È partito invece dall’esperienza della kehillah persiana, non soltanto a Milano, ma anche nel resto del mondo e in particolare a New York Davide Nassimiha, ricordando come, se esiste una base di valori comuni e di rispetto reciproco, una stessa comunità possa racchiudere anche anime molto diverse “Al Noam per esempio abbiamo super religiosi e super laici, gente che viene per pregare e gente che viene per chiacchierare, ma tutti riconoscono il valore dello stare assieme – ha sottolineato – Dobbiamo chiederci cosa intendiamo per comunità, apprezzare ciò che dà quella di Milano, che è tantissimo, ma anche essere pronti a critiche costruttive per migliorarla”.
E a Milano, che da sempre si pone come un laboratorio di nuove tendenze, il confronto su queste tematiche non si esaurisce.
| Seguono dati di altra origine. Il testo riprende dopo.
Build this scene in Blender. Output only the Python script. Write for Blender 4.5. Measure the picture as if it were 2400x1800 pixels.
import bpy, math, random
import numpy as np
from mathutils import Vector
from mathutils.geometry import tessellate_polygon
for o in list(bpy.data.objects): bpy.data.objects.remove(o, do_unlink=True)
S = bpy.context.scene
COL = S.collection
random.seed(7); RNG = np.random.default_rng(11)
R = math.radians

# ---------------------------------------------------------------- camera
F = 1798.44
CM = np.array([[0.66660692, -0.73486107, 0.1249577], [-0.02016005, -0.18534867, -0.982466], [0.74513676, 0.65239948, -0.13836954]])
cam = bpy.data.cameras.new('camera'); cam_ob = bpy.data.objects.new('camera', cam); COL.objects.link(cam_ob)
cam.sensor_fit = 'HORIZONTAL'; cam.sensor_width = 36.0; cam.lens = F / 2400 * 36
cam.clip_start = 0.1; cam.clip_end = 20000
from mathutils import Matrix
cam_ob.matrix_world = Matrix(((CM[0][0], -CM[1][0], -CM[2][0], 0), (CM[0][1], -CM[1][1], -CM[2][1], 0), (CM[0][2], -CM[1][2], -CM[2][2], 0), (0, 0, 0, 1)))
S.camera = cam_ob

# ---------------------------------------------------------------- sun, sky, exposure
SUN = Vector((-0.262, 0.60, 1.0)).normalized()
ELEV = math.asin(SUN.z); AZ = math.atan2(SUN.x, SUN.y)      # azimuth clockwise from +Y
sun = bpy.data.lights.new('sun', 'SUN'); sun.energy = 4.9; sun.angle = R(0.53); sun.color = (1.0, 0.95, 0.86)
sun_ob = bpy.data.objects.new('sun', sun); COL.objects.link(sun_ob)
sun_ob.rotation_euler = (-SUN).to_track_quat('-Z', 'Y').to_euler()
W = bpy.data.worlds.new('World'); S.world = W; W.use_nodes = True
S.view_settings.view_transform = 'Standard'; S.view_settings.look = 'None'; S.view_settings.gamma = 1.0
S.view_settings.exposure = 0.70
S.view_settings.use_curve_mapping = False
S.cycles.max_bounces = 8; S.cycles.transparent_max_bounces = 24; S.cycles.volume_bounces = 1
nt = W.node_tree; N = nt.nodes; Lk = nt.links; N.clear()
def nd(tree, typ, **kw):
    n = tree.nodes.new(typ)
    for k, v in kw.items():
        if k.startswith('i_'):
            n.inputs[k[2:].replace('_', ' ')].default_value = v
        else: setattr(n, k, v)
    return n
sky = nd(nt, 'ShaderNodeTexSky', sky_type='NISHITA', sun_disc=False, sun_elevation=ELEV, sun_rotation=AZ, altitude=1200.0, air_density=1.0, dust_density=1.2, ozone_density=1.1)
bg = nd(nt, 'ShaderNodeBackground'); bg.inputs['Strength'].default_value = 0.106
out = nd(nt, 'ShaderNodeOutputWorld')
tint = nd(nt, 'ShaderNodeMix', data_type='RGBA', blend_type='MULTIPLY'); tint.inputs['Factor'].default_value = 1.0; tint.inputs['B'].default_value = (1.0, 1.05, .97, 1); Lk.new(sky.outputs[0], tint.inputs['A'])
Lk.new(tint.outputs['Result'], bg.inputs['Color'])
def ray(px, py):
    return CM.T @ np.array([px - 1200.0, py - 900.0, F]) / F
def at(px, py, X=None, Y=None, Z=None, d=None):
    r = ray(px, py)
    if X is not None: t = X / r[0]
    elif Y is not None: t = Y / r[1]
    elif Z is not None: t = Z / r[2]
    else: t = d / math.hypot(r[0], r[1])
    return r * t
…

L’auspicio espresso da molti è infatti quello di avere al più presto nuove occasioni di discussione, magari con un pubblico più amplio (la serata ha probabilmente scontato un po’ la vicinanza con Jewish and the City). Perché crisi o non crisi, il futuro comunitario passa anche dal ricreare o innestare un senso di appartenenza e partecipazione. Su questo sono tutti d’accordo.